Theatre Review: ‘Some Girl(s)’ at Pinch ‘N’ Ouch

By Manning Harris

Playwright Neil LaBute is under no illusions about the power of a pretty face, male or female.  He once commented to a New York Times reporter, “Pretty guys have this glow.  No matter how bad they are, people keep going back to them.  Being pretty can bring out the worst in people.  I always keep an eye on the pretty guy who can hurt me.”

He demonstrates what he means in his 2005 play “Some Girl(s),” now being given a cracking good production by Pinch ‘N’ Ouch Theatre through October 21, directed by Susan Reid and featuring Producing Artistic Director Grant McGowen as “Guy,” cad-in-chief.  Okay, he’s more complicated than that.  Or maybe not; you decide.

Guy, a 30-ish attractive young man, has decided that it’s time to get married; and that it’s probably a good idea to interview some ex-girlfriends to “make sure he hasn’t missed out on something,” as Bobbi (Jackie Costello), one of the four women he visits, puts it.  It doesn’t occur to Guy that this whole enterprise is selfish, self-serving, potentially hurtful, and more than a little sadistic and masochistic to all parties concerned.  By the way, the play is billed as a “romantic comedy”!

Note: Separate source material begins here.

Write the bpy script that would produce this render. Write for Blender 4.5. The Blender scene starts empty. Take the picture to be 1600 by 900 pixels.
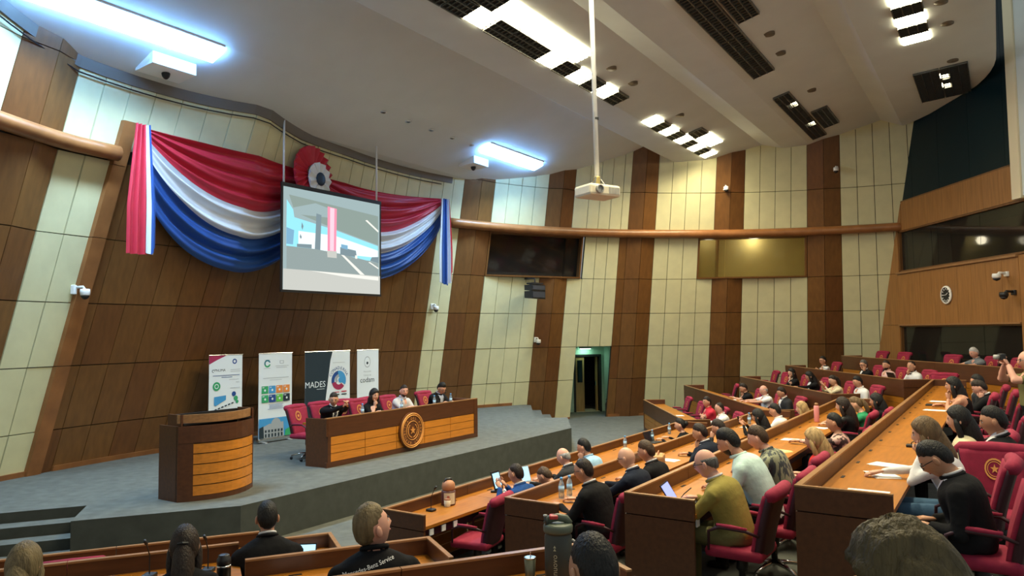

Guy has enjoyed some success as a writer of fiction, you see, so he must have some degree of perspicacity about these things, right?  So a series of four trysts in anonymous hotel rooms is arranged.

But what a cast Ms. Reid has assembled.  “Some girls won’t dance to the beat of the track.”  (Lady Gaga’s lyric, “Dance in the Dark.”)  And these women, unlike Guy, are tough, vulnerable, wounded, sardonic—and still looking to connect.  They bring LaBute’s snappy, subtle dialogue to vivid life.

There’s Sam (Kelly Criss), the high school sweetheart who was dumped by Guy just before their prom.  Even though she now has her own children, she has not forgotten one detail of their romance (a line from George Cukor’s last film (“Rich and Famous”) comes to mind:  “They ought to warn you before they let you fall in love for the first time.  You can pick the god-awfullest one.  And you don’t recover; not ever.  Not from the first.”)  Sam still hurts.  Ms. Criss is moving and powerful as she shows us that time is an illusion.

Tyler (Julissa Sabino) is attractive, sexually aggressive and unafraid to seduce Guy (who mildly protests he has a fiancé).  Although Tyler fails to seduce, she has enough clarity of vision to sense, correctly, that Guy has a hidden agenda in his fact-finding mission; and while she’s up for a “quickie,” is happy to walk out with no regrets. Ms. Sabino nails Tyler’s breezy charm with ease.

Lala Cochran’s Lindsay is the Mrs. Robinson of the piece, the “older woman” Guy had a fling with in college (she’s a college professor); and the only woman to cut through Guy’s whiny and often stated good intentions with a “Why are we here?”  This sequence is a trip, and I won’t spoil it for you; I’ll just say that that Ms. Cochran is perfect for Lindsay’s blasé sophistication.  She has an agenda of her own.

Bobbi, played brilliantly by Jackie Costello, is more than equal to Guy’s machinations; when she tells Guy, “I do not need you,” it’s a breath of fresh air.  She likens Guy to an assassin, an “emotional terrorist,” and this sequence flies, with a surprise ending I cannot reveal.

Mr. McGowen is onstage the entire evening, and he’s smooth and polished enough to make an essentially unlikable, almost sociopathic character fascinating; he’ll offer you a glass of Evian water while telling you sweetly what a loser you really are.  And can you say “misogynistic”?  Mr. La Bute can.  Ms. Reid uses the claustrophobic hotel rooms as best she can; and she hits the right emotional notes.  “Some Girl(s)” ultimately offers a very credible rationale for staying single.